In the fifteenth year of the rule of Amaziah, son of Joash, king of Judah, Jeroboam, the son of Joash, king of Israel, became king in Samaria, ruling for forty-one years.
24 En hij deed dat kwaad was in de ogen des HEEREN; hij week niet van alle zonden van Jerobeam, den zoon van Nebat, die Israel zondigen deed.
He did evil in the eyes of the Lord, not turning away from the sin which Jeroboam, the son of Nebat, did and made Israel do.
25 Hij bracht ook weder de landpale van Israel van den ingang van Hamath, tot aan de zee van het vlakke veld; naar het woord des HEEREN, des Gods van Israel, dat Hij gesproken had door den dienst van Zijn knecht Jona, den zoon van Amitthai, den profeet, die van Gath-hefer was.
He got back the old limits of Israel from the way into Hamath to the sea of the Arabah, as the Lord had said by his servant Jonah, the son of Amittai, the prophet of Gath-hepher.
26 Want de HEERE zag, dat de ellende van Israel zeer bitter was, en dat er geen opgeslotenen noch verlatenen waren, en dat Israel geen helper had.

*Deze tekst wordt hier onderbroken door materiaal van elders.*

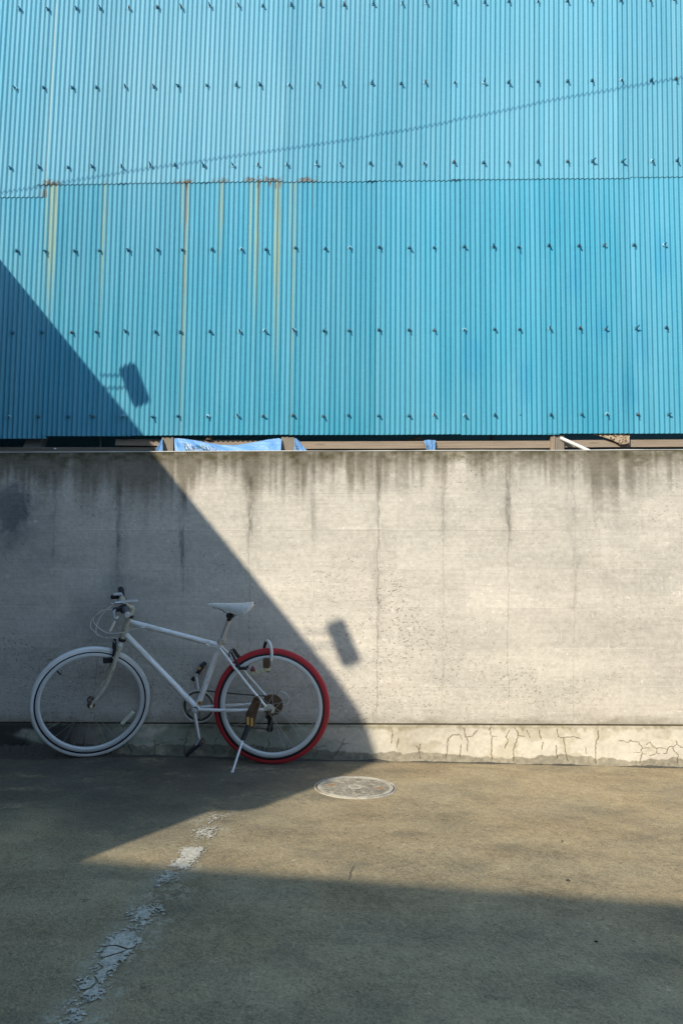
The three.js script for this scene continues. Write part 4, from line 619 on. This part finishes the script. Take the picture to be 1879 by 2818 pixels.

For the Lord saw how bitter was the trouble of Israel, and that everyone was cut off, he who was shut up and he who went free, and that Israel had no helper.
27 En de HEERE had niet gesproken, dat Hij den naam van Israel van onder den hemel verdelgen zou; maar Hij verloste hen door de hand van Jerobeam, den zoon van Joas.
And the Lord had not said that the name of Israel was to be taken away from the earth; but he gave them a saviour in Jeroboam, the son of Joash.
28 Het overige nu der geschiedenissen van Jerobeam, en al wat hij gedaan heeft, en zijn macht, hoe hij gekrijgd heeft, en hoe hij Damaskus en Hamath, tot Juda behorende, aan Israel wedergebracht heeft, zijn die niet geschreven in het boek der kronieken der koningen van Israel?
Now the rest of the acts of Jeroboam, and all he did, and his power, and how he went to war with Damascus, causing the wrath of the Lord to be turned away from Israel, are they not recorded in the book of the history of the kings of Israel?
29 En Jerobeam ontsliep met zijn vaderen, met de koningen van Israel; en zijn zoon Zacharia werd koning in zijn plaats.
And Jeroboam went to rest with his fathers, and was put into the earth with the kings of Israel; and Zechariah his son became king in his place.